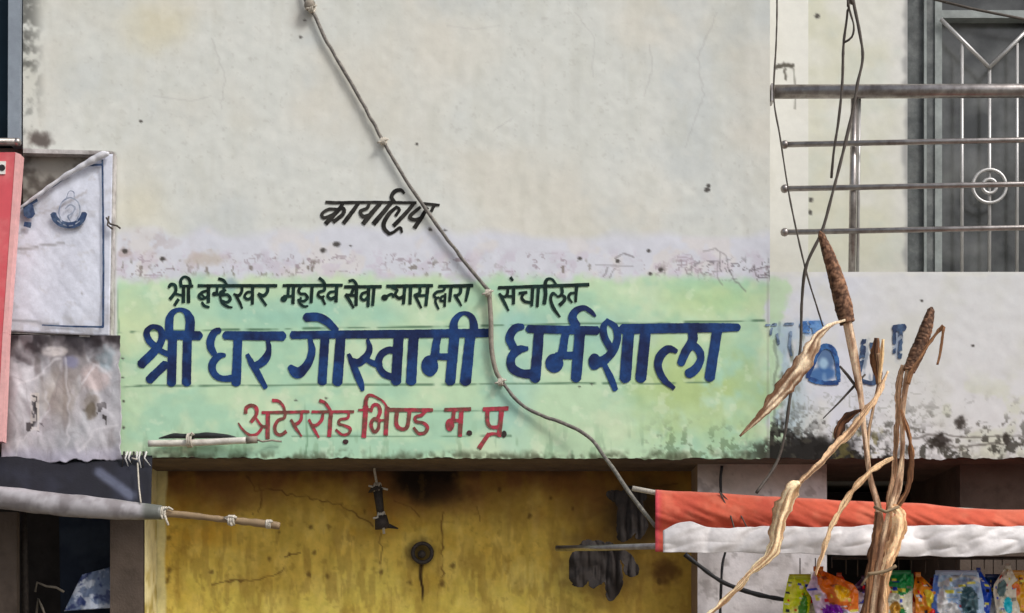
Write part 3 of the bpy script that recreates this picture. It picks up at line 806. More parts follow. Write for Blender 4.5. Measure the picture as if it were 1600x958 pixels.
# flaking leftovers of blue letters on the parapet
FB = ink(A(58, 104, 160, 1), A(38, 66, 120, 1), 10, 205)
write([('s', [(1252, 508, 12), (1284, 507, 13)]), ('s', [(1254, 515, 10), (1282, 516, 12)])], ink(A(104, 146, 196, 1), A(70, 116, 178, 1), 9, 206), 'faded_letters', 'worn pale blue bar of a lost letter', para, wear=.32, rag=1.2, seed=11)
bell = [('s', [(1262, 590, 6), (1268, 574, 7), (1278, 552, 7), (1288, 541, 8), (1300, 545, 8), (1307, 560, 7), (1311, 597, 6)]), ('s', [(1264, 592, 8), (1286, 598, 7), (1310, 598, 7)])]
write(bell, FB, 'faded_letters', 'worn blue rounded letter behind the dry stalks', para, wear=.31, rag=1.4, seed=12)
FD = ink(A(48, 62, 92, 1), A(70, 92, 122, 1), 8, 207)
write([('s', [(1350, 530, 7), (1347, 560, 9), (1344, 575, 7), (1346, 594, 6), (1368, 596, 8), (1366, 560, 7), (1362, 536, 6)])], FD, 'faded_letters', 'flaked dark blue letter behind the brown sprout', para, wear=.33, rag=1.4, seed=13)
write([('s', [(1396, 513, 10), (1414, 512, 12)]), ('s', [(1398, 513, 5), (1397, 552, 5)]), ('s', [(1408, 513, 6), (1406, 560, 6)])], FD, 'faded_letters', 'flaked dark blue T shaped remains left of the shorter seed head', para, wear=.30, rag=1.2, seed=16)
write([('s', [(1196, 508, 4), (1240, 506, 4)]), ('s', [(1206, 512, 5), (1204, 524, 4)]), ('s', [(1214, 522, 4), (1217, 538, 4)]), ('s', [(1236, 518, 4), (1234, 540, 5), (1237, 556, 4)])], ink(A(84, 104, 126, 1), A(130, 150, 176, 1), 8, 208), 'faded_letters', 'scratched pale blue marks beside the green band', para, wear=.36, rag=1.2, seed=14)

# ------------------------------------------------------------------ neighbour on the left
N = thing('neighbouring_shopfront', 'navy panelled shopfront with blue grey edge post at the far left', 'shopfront', (P(-400, 0).x, .1, 0))
m = MB(); a = P(17, 0); m.box((P(-1600, 0).x, .03, P(0, 222).z), (a.x, .55, ZTOP)); obj('navy_panel', m, M['navy'], N, smooth=False)
m = MB(); m.prism([(17, PYTOP), (35, PYTOP), (31, 222), (12, 222)], -.02, .55); obj('edge_post', m, M['blueframe'], N, smooth=False)
m = MB(); m.box((P(-1600, 0).x, .05, 2.3), (P(36, 0).x - .002, .56, P(0, 222).z - .003), lin((110, 96, 90))); obj('lower_wall', m, M['shade_plaster'], N, smooth=False)
m = MB(); m.tube([P(-260, 221, -.07), P(25, 222, -.07)], 6 * S, 10); m.ball(P(27, 222, -.07), 6.5 * S)
tag(obj('steel_pipe', m, M['steel']), 'short grey steel pipe above the red signboard', 'pipe')

# red signboard
RS = thing('red_signboard', 'faded red signboard leaning in at the left edge', 'signboard', tuple(P(-150, 700, -.12)))
m = MB(); m.prism([(-420, 238), (24, 238), (4, 520), (-5, 690), (-420, 690)], -.12, -.08); obj('sign_face', m, material('faded_red_sheet', A(206, 84, 92), rough=.55, nscale=12, namt=.1, bump=.05, dirt=A(226, 140, 138), dirt_amt=.6, dirt_scale=7), RS, smooth=False)
m = MB()
for q in ([(24.2, 238), (32, 241), (11, 520), (4.2, 520)], [(4.2, 520.5), (11, 520.5), (4, 690), (-4.8, 690)]): m.prism(q, -.122, -.085)
obj('edge_strip', m, material('pink_edge', A(232, 168, 166), rough=.6, namt=.12), RS, smooth=False)
m = MB(); m.prism([(-6, 252), (9, 252), (8, 272), (-7, 272)], -.1235, -.1205); obj('printed_square', m, material('white_print', A(226, 220, 214), rough=.6), RS, smooth=False)
m = MB(); m.prism([(3 + 5 * math.cos(t), 262 + 5 * math.sin(t)) for t in np.linspace(0, 2 * math.pi, 20)[:-1]], -.1250, -.1238); obj('printed_dot', m, M['black'], RS, smooth=False)

# white banner board with the torn corner
W = thing('banner_board', 'torn white flex banner on a wooden frame with blue border and emblem', 'banner', tuple(P(95, 525, -.05)))
def paint_banner(px, py):
    c = np.tile(np.array((206., 209, 221)), px.shape + (1,))
    c = mixc(c, ss(.45, .7, fbm(px, py, 40, 121)) * .5, (196, 200, 212))
    c = mixc(c, ss(.62, .72, fbm(px, py * 2, 18, 122)) * .4, (176, 174, 176))
    c = mixc(c, (1 - ss(.8, 2.5, linedist(px, py + (noise(px, py, 9, 125) - .5) * 4, [(22, 391), (60, 385), (100, 380)]))) * .6, (126, 122, 122))
    c = mixc(c, (1 - ss(1, 3, linedist(px, py, [(50, 338), (90, 325), (135, 300)]))) * .4, (140, 132, 128))
    c = mixc(c, blob(px, py, 128, 458, 3, 3, .6, .5, 1) * .6, (130, 126, 126)); c = mixc(c, blob(px, py, 98, 415, 4, 6, .6, .5, 1) * .35, (150, 146, 150))
    c = mixc(c, (1 - ss(1, 2.5, linedist(px, py, [(14, 500), (50, 503), (92, 508)]))) * .6, (110, 112, 118)); c = mixc(c, ss(.56, .66, fbm(px, py * .4, 26, 126)) * .3, (170, 170, 176)); c = mixc(c, ss(480, 520, py) * ss(.45, .6, fbm(px, py, 14, 127)) * .4, (160, 156, 156))
    return lin(c) * 1.16
m = MB(); cols = []
nu, nv = 60, 80; V = np.zeros((nv, nu, 3)); C = np.zeros((nv, nu, 3))
for j in range(nv):
    t = j / (nv - 1); y = 241 + t * 281
    xl = 28 - 14 * (y - 325) / 192 if y > 325 else 28 + (325 - y) / 84 * 134
    xr = 176 - 5 * (y - 240) / 285
    xs = np.linspace(xl, max(xr, xl + 1), nu); ys = np.full(nu, y) + (xs - 100) * .045 * t
    Y = -.05 - .016 * (fbm(xs + .5 * ys, ys * .7, 60, 123, 2) - .5) - .006 * np.abs(fbm(xs - .8 * ys, ys * .4, 30, 124, 2) - .5)
    for i in range(nu): V[j, i] = P(xs[i], ys[i], Y[i])
    C[j] = paint_banner(xs, ys)
m.grid(V, C); fl = obj('flex_sheet', m, M['attr_plastic'], W, solid=.0015)
m = MB(); a = (-.03, -.01)
m.prism([(36, 232), (172, 236), (172, 242), (36, 239)], -.044, -.01); m.prism([(173.5, 236), (178, 238), (173, 528), (169, 526)], -.046, -.01); m.prism([(14, 514), (166, 521), (166, 528), (14, 521)], -.043, -.01)
obj('wooden_frame', m, material('old_wood_frame', A(186, 182, 180), rough=.85, nscale=40, namt=.25, dirt=A(90, 76, 70), dirt_amt=.7, dirt_scale=14), W, smooth=False)
m = MB(); q = catmull([(30, 326, 2), (62, 303, 3), (100, 276, 3.6), (135, 256, 4.6), (158, 243, 6), (170, 240, 3)], 4)
m.tube([P(x, y, -.062 - .006 * noise(x, y, 9, 3)) for x, y, r in q], [r * S * (.8 + .4 * float(noise(x, y, 7, 4))) for x, y, r in q], 8); obj('rolled_edge', m, material('rolled_flex', A(204, 204, 210), rough=.5, nscale=40, namt=.15, dirt=A(120, 112, 108), dirt_amt=.5, dirt_scale=20), W)
IB = ink(A(52, 70, 104, 1), A(74, 92, 120, 1), 10, 209)
write(parse('''160,250,3 161.5,400,3.2 161,511,3.4
66,508,2 110,510,2.6 161,511,3.2
104,270,2.4 132,260,3 160,257,3.2
50,312,1.4 80,294,1.6 110,272,1.6''', 0, 0, 1), IB, 'printed_border', None, W, rag=.3, yf=flat_y(-.0605), step=.8)
write(parse('''83,334,9 87,343,10 97,350,10 108,352,10 119,350,10 128,343,10 132,333,9
40,320,9 58,312,6
44,322,16 46,336,18
38,350,8 48,352,9
''', 0, 0, 1), IB, 'printed_emblem', None, W, rag=.5, yf=flat_y(-.0612), step=.6)
write(parse('''96,346,2.2 92,332,2.2 97,316,2.2 109,309,2.2 121,315,2.2 125,330,2.2 120,345,2.2
104,309,1.5 108,299,1.5 115,300,1.5 116,308,1.5
102,326,2.4 110,320,2.8 117,325,2.8 113,333,2.6 106,338,2.4 110,346,2
90,345,1.6 95,349,1.6
99,351,1.6 104,353,1.6
108,353,1.6 114,352,1.6
118,350,1.6 125,345,1.6''', 0, 0, 1), ink(A(128, 138, 160, 1), A(160, 168, 184, 1), 10, 210), 'printed_crest', None, W, rag=.6, yf=flat_y(-.0622), step=.6)
m = MB()
for pts in ([(166, 340), (172, 350), (183, 353), (188, 357)], [(170, 338), (168, 352), (176, 358)]): m.tube([P(x, y, -.066) for x, y in pts], 1.5 * S, 6)
obj('tie_wire', m, M['wire'], W)

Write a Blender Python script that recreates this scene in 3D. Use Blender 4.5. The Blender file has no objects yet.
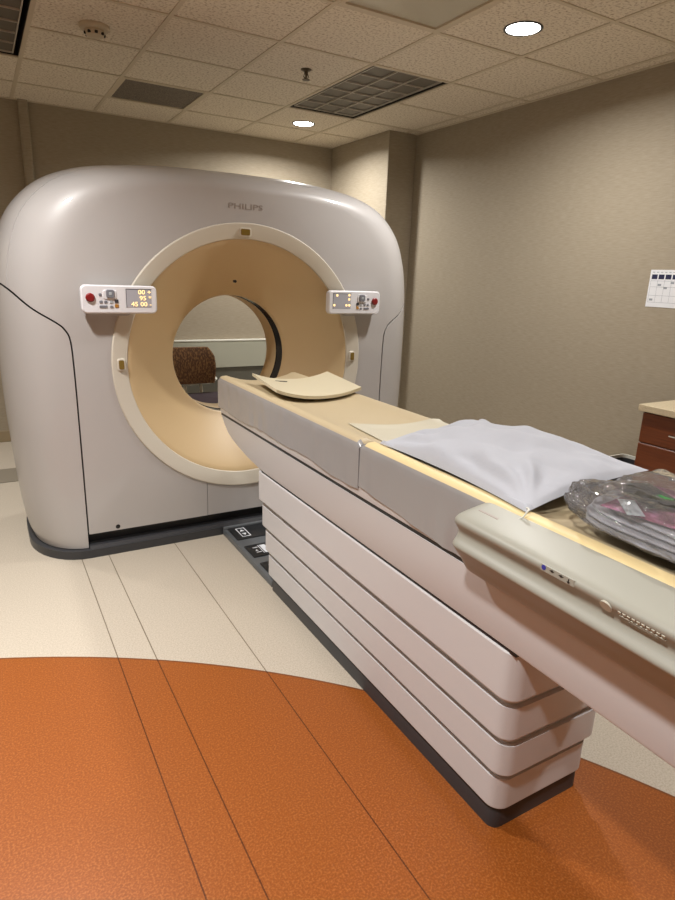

---+---

▶ **WHAT THE TASK ASKS**:
Extract each line from the entries above that contains the string "Blender".

▶ **COMPLETED EXERCISE**:
Write part 3 of the bpy script that recreates this picture. It picks up at line 806. More parts follow. Write for Blender 4.5. Measure the picture as if it were 1600x958 pixels.
Write a Blender Python script that recreates this scene in 3D. Use Blender 4.5. The Blender file has no objects yet.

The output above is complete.